Johnson has even more immediate headaches that he needs his best whip — Trump — to ease. The speaker is currently locked in a battle within his conference as he tries to fend off an internally controversial effort to block proxy voting for new parents. The fight has ground the House floor to a standstill, and Johnson is desperately trying to get the president to help him out of the jam.

He’ll also need Trump to lean on conservative hard-liners as Johnson races to finalize a budget plan next week. GOP leaders want to put the reworked Senate budget resolution on the House floor Wednesday or Thursday, according to two people granted anonymity to describe the plans. But they’ll only be able to do so if the president forces a group of fiercely skeptical fiscal hawks to fall in line.

Consumed by those fights, Johnson, who boldly predicted in February that the president wouldn’t hit countries with across-the-board tariffs, has barely acknowledged the market fallout from the massive new levies.

“It may be rocky in the beginning, but I think that this will make sense for Americans,” Johnson told reporters Tuesday ahead of the tariff rollout. He posted one supportive message to his X account as Trump announced the global tariffs Wednesday but has not mentioned them since.
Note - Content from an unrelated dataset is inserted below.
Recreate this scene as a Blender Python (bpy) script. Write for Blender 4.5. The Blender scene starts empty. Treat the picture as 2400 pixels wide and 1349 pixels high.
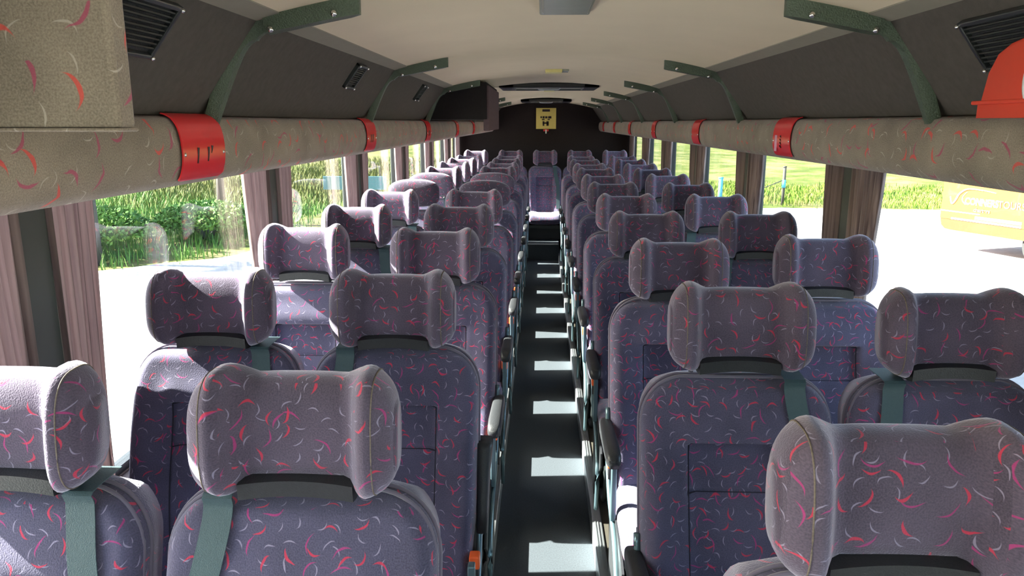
import bpy, bmesh, math, random
from mathutils import Vector, Matrix, Euler
random.seed(7)
sc = bpy.context.scene
COL = sc.collection
PI = math.pi

# ------------------------------------------------------------------ camera
cam_d = bpy.data.cameras.new('camera'); cam = bpy.data.objects.new('camera', cam_d); COL.objects.link(cam)
cam_d.sensor_width = 36.0; cam_d.lens = 36.0 * 1790 / 2400; cam_d.clip_start = 0.02; cam_d.clip_end = 1500
CAMZ = 1.6
cam.location = (0, 0, CAMZ)
cam.rotation_euler = (math.radians(90 - 12.2), 0, math.radians(2.19))
sc.camera = cam
# ------------------------------------------------------------------ world, sun, exposure
SUN_DIR = Vector((1.0, -0.105, -0.66)).normalized()
w = bpy.data.worlds.new('world'); sc.world = w; w.use_nodes = True
nt = w.node_tree; nt.nodes.clear()
sky = nt.nodes.new('ShaderNodeTexSky'); sky.sky_type = 'NISHITA'; sky.sun_disc = False
sky.sun_elevation = math.radians(33); sky.sun_rotation = math.radians(270)
sky.air_density = 1.0; sky.dust_density = 2.0; sky.ozone_density = 1.0
bg = nt.nodes.new('ShaderNodeBackground'); bg.inputs['Strength'].default_value = 0.46
out = nt.nodes.new('ShaderNodeOutputWorld')
nt.links.new(sky.outputs[0], bg.inputs[0]); nt.links.new(bg.outputs[0], out.inputs[0])
sl = bpy.data.lights.new('sun', 'SUN'); sl.energy = 26.0; sl.angle = math.radians(0.6); sl.color = (1.0, 0.95, 0.88)
so = bpy.data.objects.new('sun', sl); COL.objects.link(so); so.location = (-20, 2, 14)
so.rotation_euler = SUN_DIR.to_track_quat('-Z', 'Y').to_euler()
sc.view_settings.view_transform = 'Standard'; sc.view_settings.look = 'None'
sc.view_settings.exposure = 1.35; sc.view_settings.gamma = 1.0; sc.view_settings.use_curve_mapping = False
sc.cycles.max_bounces = 10; sc.cycles.diffuse_bounces = 6; sc.cycles.transparent_max_bounces = 16

# ------------------------------------------------------------------ materials
MATS = {}
def newmat(name):
    m = bpy.data.materials.new(name); m.use_nodes = True; MATS[name] = m
    n = m.node_tree.nodes; n.clear()
    o = n.new('ShaderNodeOutputMaterial'); p = n.new('ShaderNodeBsdfPrincipled')
    m.node_tree.links.new(p.outputs[0], o.inputs[0])
    return m, m.node_tree, p
def plain(name, c, rough=0.6, metal=0.0, noise=0.12, nscale=30, bump=0.0, sheen=0.0, spec=None, bscale=None):
    m, t, p = newmat(name)
    n, L = t.nodes, t.links
    tc = n.new('ShaderNodeTexCoord'); nz = n.new('ShaderNodeTexNoise'); nz.inputs['Scale'].default_value = nscale
    nz.inputs['Detail'].default_value = 3
    L.new(tc.outputs['Object'], nz.inputs['Vector'])
    mr = n.new('ShaderNodeMapRange'); mr.inputs['To Min'].default_value = 1 - noise; mr.inputs['To Max'].default_value = 1 + noise
    L.new(nz.outputs[0], mr.inputs['Value'])
    mx = n.new('ShaderNodeVectorMath'); mx.operation = 'SCALE'; mx.inputs[0].default_value = c[:3]
    L.new(mr.outputs[0], mx.inputs['Scale']); L.new(mx.outputs[0], p.inputs['Base Color'])
    p.inputs['Roughness'].default_value = rough; p.inputs['Metallic'].default_value = metal
    if spec is not None: p.inputs['Specular IOR Level'].default_value = spec
    if sheen: p.inputs['Sheen Weight'].default_value = sheen; p.inputs['Sheen Roughness'].default_value = 0.5
    if bump:
        b = n.new('ShaderNodeBump'); b.inputs['Strength'].default_value = bump; b.inputs['Distance'].default_value = 0.004
        n2 = n.new('ShaderNodeTexNoise'); n2.inputs['Scale'].default_value = bscale or nscale * 3
        L.new(tc.outputs['Object'], n2.inputs['Vector']); L.new(n2.outputs[0], b.inputs['Height'])
        L.new(b.outputs[0], p.inputs['Normal'])
    return m

def M1(t, op, a, b=None, c=None, clamp=False):
    n = t.nodes.new('ShaderNodeMath'); n.operation = op; n.use_clamp = clamp
    for i, v in enumerate((a, b, c)):
        if v is None: continue
        if isinstance(v, (int, float)): n.inputs[i].default_value = v
        else: t.links.new(v, n.inputs[i])
    return n.outputs[0]
def crescents(t, vec, cell, seed, R, W, Lx, thr):
    n, L = t.nodes, t.links
    a = n.new('ShaderNodeVectorMath'); a.operation = 'MULTIPLY_ADD'
    L.new(vec, a.inputs[0]); a.inputs[1].default_value = (1 / cell, 1 / cell, 0); a.inputs[2].default_value = (seed, seed * 1.7, 0)
    v = n.new('ShaderNodeTexVoronoi'); v.voronoi_dimensions = '2D'; v.inputs['Scale'].default_value = 1.0
    v.inputs['Randomness'].default_value = 0.75
    L.new(a.outputs[0], v.inputs['Vector'])
    s = n.new('ShaderNodeVectorMath'); s.operation = 'SUBTRACT'; L.new(a.outputs[0], s.inputs[0]); L.new(v.outputs['Position'], s.inputs[1])
    sep = n.new('ShaderNodeSeparateColor'); L.new(v.outputs['Color'], sep.inputs[0])
    r = n.new('ShaderNodeVectorRotate'); r.rotation_type = 'Z_AXIS'; L.new(s.outputs[0], r.inputs['Vector'])
    L.new(M1(t, 'MULTIPLY', sep.outputs[0], 6.283), r.inputs['Angle'])
    q = n.new('ShaderNodeSeparateXYZ'); L.new(r.outputs[0], q.inputs[0])
    qx, qy = q.outputs[0], M1(t, 'ADD', q.outputs[1], R * 0.8)
    ln = M1(t, 'SQRT', M1(t, 'ADD', M1(t, 'MULTIPLY', qx, qx), M1(t, 'MULTIPLY', qy, qy)))
    d = M1(t, 'ABSOLUTE', M1(t, 'SUBTRACT', ln, R))
    nx = M1(t, 'DIVIDE', M1(t, 'ABSOLUTE', qx), Lx)
    wd = M1(t, 'MULTIPLY', M1(t, 'SUBTRACT', 1.0, M1(t, 'MULTIPLY', nx, nx)), W)
    msk = M1(t, 'MULTIPLY', M1(t, 'SUBTRACT', wd, d), 3.0 / W, clamp=True)
    msk = M1(t, 'MULTIPLY', msk, M1(t, 'GREATER_THAN', qy, 0.0))
    msk = M1(t, 'MULTIPLY', msk, M1(t, 'GREATER_THAN', sep.outputs[1], thr))
    return msk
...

There’s another reason for Johnson to cheer on Trump’s tariffs: The revenue Trump claims they will generate could be key in offsetting the costs of the domestic policy megabill Republicans are now pursuing, which could include more than $5 trillion in tax cuts. While the tariff revenue won’t officially be scored as part of the plan, it could help convince deficit hawks to back the package.

After Trump rolled out his massive tariff regime Wednesday, Johnson downplayed any blame the president and Republicans would bear if everyday costs increased for Americans. Instead Johnson predicted countries wouldn’t retaliate in response but would “bring their tariffs down, because they need us to be active trading partners.”

Some countries did in fact offer to lower tariffs and negotiate, but America’s biggest trading partners — including Canada, China and the European Union — have threatened retaliation.

The two leaders’ approach mirrors the reticence that prevails among the GOP rank-and-file, with members worrying that even soft criticism could result in sparking the president’s wrath and a primary challenge. And they need help from the administration if they are going to win exemptions for their states or help for impacted industries.

For Thune, the fallout from the latest tariffs has overshadowed what should be a major impending win: After weeks of internal wrangling, Thune was on the cusp Friday of getting a budget blueprint across the finish line in his chamber and moving forward with the “big, beautiful” domestic policy bill backed by Trump.

Unlike Johnson, Thune is facing pressure from a significant bloc of his own members. Five Republicans, including McConnell, have already signed on to bipartisan legislation to give Congress a vote on new tariffs. Sen. Ted Cruz (R-Texas), a staunch conservative, has publicly aired grievances over the tariffs. And Cramer, a Thune ally, floated that the congressional tariff review bill, co-authored by Sen. Chuck Grassley of Iowa, could potentially gain momentum in the Senate if the level of current “anxiety” continued.

But that jailbreak isn’t coming imminently, according to even some of the Senate Republicans’ biggest tariff critics. GOP senators don’t have a unified strategy, instead largely limiting their concerns to private conversations and looping each other in about what they are hearing from the administration.

“People are skittish. They’re all worried about it,” Sen. Rand Paul (R-Ky.) said. “But they are putting on a stiff upper lip to act as though nothing is happening and hoping it goes away.”